Snape and caring (WAS :Re: Dumbledore lied to Harry... AGES ago.)

Zara zgirnius at yahoo.com
Sat Aug 18 22:03:50 UTC 2007


No: HPFGUIDX 175760

> Lupinlore:
> Well, I don't think the text really supports the implication that
> Snape cares for Harry.  Snape has, certainly, absorbed some of DD's
> values to the point of not wanting to kill without reason.  But when
> DD makes his query, Snape immediately says "For HIM?" and produces
> his patronus.  That seems to me that he is saying very clearly "No, 
I
> don't care for the boy.  I still care for Lily and you promised me I
> was keeping the wretched brat alive FOR Lily!"  

zgirnius:
I certainly see where your reading is coming from.
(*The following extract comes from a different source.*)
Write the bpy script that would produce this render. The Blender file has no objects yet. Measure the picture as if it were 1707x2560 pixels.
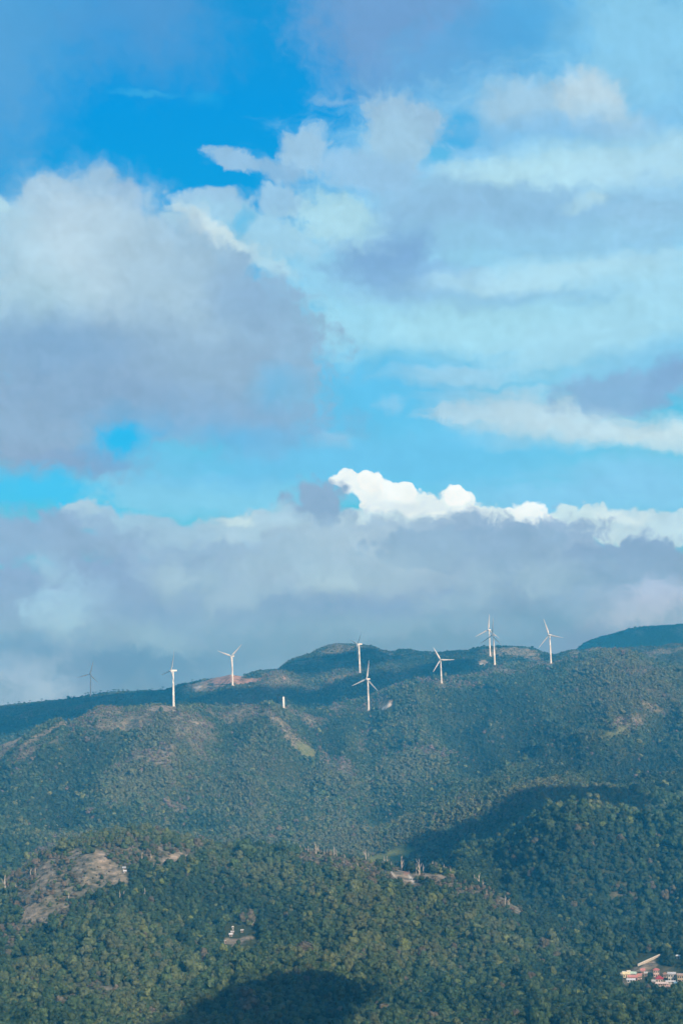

The thing is, so 
far as we know for *sure*, Snape had felt affection/ caring for 
precisely one human being, ever: Lily. Yet he has never said so to a 
living soul. Not to her, not to Dumbledore. (OK, he intimated to 
Voldemort he 'desired' her, not the same thing, not the whole truth, 
and he had to explain his odd request for the life of a Muggleborn in 
some way). Further, once Dumbledore knows (without being explicitly 
told) Snape swears him to secrecy as soon as he is in a position to 
impose any conditions. So the fact that he never said he felt caring 
or affection for Harry, or for Dumbledore (to name another person I 
think got past Snape's guard eventually), does not prove to me that 
he did not. His instinct is to hide 'the best of him', not 'wear his 
heart on his sleeve', etc.

We can confidently state that he loved Lily based on his actions (and 
a bit of confirmatory magical evidence in the form of the silver 
doe). So, it seems to me that *if* he ever came to care for anyone 
else, we would, again, only know it through his actions. His scolding 
when Dumbledore put on the cursed ring, and especially his 
willingness to kill Dumbledore 'to spare an old man pain and 
humiliation' are suggestive. And, to me, his horror at the plan, his 
eventual decision to go along with it anyway, and his decision to 
give Harry his whole history, are suggestive as well. 

> Lupinlore:
> Dumbledore then
> says "After all this time?" and gets teared up, which seems to me
> clearly to say that Dumbledore is crying NOT because he thinks Snape
> cares for Harry -- since Snape has just clearly said he does no such
> thing -- but because Snape still loves Lily enough after all this
> time for her to be his patronus.

zgirnius:
Snape does not deny caring for Harry. Nor does he confirm it. He 
says, "For *him*?", and casts his Patronus. Were Snape to have 
answered Dumbledore in the affirmative, it would have been the only 
time in his life that he made such an admission as far as we know, so 
its absence does not convince me.

As far as when Dumbledore tears up, you have the order wrong. We are 
shown his tears before he asks, "After all this time?". It could be a 
reaction to seeing the doe, of course (though, he must know by now?). 
To me, the scene just made sense as Dumbledore seeing through Snape's 
bluster, but not challenging him on it.